45 saniye kala beş sayı öndeydi Kuban. (Doğuş, “Bir dakika kala yedi sayı gerideydik.” diye ekliyor.) Bu takım hiç vazgeçmeyen bir takım; zaten motto da “Vazgeçmek Yok”. Yine de hissedersin maçın belli olduğu anı. “Buradan dönemeyiz” diye düşündünüz mü hiç?

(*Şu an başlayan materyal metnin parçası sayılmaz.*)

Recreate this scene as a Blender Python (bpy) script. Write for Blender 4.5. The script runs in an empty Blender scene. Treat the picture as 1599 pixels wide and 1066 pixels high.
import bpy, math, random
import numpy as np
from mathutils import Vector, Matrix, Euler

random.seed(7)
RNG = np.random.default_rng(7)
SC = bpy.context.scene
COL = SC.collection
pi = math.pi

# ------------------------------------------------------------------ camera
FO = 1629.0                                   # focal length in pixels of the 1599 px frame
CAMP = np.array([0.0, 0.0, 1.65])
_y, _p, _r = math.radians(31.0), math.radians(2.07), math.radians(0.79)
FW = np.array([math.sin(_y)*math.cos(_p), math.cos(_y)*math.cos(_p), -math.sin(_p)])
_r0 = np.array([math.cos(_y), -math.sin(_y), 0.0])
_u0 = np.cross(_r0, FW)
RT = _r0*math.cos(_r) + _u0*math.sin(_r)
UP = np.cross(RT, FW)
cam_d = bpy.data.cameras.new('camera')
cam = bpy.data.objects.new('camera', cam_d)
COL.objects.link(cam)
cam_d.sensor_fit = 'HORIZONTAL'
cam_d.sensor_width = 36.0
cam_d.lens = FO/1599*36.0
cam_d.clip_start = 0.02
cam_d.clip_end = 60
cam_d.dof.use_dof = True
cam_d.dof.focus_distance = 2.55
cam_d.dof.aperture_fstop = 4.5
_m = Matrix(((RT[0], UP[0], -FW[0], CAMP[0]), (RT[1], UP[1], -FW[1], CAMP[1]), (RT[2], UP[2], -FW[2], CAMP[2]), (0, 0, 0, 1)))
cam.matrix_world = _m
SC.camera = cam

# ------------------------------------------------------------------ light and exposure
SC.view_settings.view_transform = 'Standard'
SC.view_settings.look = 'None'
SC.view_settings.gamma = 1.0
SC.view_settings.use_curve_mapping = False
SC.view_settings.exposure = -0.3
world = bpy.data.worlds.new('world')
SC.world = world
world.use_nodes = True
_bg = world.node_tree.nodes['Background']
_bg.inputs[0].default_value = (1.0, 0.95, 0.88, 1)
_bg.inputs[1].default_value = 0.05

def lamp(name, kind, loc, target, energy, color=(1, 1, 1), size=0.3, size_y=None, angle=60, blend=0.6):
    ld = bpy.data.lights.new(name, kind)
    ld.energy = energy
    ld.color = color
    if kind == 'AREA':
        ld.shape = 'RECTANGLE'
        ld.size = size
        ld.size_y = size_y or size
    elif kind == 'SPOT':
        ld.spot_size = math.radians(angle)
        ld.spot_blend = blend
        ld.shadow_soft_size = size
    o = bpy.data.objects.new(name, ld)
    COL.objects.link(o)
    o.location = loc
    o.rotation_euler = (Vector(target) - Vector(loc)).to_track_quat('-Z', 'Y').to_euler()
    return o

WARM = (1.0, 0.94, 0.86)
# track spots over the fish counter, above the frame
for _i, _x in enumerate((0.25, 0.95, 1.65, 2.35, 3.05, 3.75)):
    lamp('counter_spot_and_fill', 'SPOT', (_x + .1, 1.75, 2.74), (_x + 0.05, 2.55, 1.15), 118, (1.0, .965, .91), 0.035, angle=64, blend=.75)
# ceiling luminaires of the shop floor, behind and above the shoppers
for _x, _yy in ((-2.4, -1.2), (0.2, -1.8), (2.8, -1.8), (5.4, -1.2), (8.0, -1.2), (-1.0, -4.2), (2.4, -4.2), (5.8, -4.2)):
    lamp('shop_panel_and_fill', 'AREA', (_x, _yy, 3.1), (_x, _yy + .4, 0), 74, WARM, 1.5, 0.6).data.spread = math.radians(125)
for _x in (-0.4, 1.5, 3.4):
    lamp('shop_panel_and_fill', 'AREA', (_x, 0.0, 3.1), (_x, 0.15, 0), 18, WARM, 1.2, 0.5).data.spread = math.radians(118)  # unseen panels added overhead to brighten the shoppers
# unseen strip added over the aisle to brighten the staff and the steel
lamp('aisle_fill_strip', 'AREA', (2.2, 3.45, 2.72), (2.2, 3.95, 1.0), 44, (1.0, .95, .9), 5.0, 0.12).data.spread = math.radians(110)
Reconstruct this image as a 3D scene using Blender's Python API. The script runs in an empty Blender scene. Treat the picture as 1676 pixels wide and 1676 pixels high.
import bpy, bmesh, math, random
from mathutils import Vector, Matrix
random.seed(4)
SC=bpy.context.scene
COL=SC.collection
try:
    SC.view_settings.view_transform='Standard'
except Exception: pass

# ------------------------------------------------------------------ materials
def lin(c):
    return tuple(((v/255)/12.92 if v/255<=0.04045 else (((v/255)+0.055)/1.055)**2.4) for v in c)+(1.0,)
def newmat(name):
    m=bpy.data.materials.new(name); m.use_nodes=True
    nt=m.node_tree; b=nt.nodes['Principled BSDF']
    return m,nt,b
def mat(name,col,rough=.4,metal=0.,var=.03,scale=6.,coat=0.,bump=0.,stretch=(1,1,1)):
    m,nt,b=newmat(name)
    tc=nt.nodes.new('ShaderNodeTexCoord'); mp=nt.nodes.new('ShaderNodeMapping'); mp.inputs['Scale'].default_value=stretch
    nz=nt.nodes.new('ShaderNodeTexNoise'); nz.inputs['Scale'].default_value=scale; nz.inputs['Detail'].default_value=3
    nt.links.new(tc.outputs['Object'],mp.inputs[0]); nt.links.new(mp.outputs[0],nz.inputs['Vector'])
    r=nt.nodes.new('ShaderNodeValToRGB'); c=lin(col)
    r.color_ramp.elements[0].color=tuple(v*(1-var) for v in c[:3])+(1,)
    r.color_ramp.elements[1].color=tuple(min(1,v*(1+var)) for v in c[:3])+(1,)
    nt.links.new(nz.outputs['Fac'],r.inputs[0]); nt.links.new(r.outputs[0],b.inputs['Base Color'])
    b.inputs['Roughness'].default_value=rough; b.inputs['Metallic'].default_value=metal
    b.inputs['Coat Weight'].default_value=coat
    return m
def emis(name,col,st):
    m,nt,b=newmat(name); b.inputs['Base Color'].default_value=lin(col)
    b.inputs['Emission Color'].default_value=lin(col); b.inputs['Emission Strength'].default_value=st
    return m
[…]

Aslında normal bir takım olsa insan gerçekten düşünür ama sezon başından beri böyle maçlarda çok geriye düştüğümüz zamanlar oldu. İlk Buducnost maçında da geriye düşmüştük. Genç bir takım olmamıza rağmen maç sonlarını oynamayı çok iyi öğrenmiş olmamıza bağlıyorum bunu. O yüzden insanda, “Bir yerde girecek” düşüncesi oluşmaya başlıyor. Ne kadar geriye düşsek de bir yerde geleceğini hissediyorsun. [Kuban maçı] gördüklerimin en iyisiydi. Daha önce de geri dönüşler yapmıştık ama bir dakika kala, önemli bir taraftar kitlesi ve dolu bir salona karşı yedi sayıdan dönmek mucize gibiydi. İnanıyordum ama bu kadarını beklemiyordum. Son bir dakikaya girerken umutlar tükenmeye başlamıştı diyebilirim.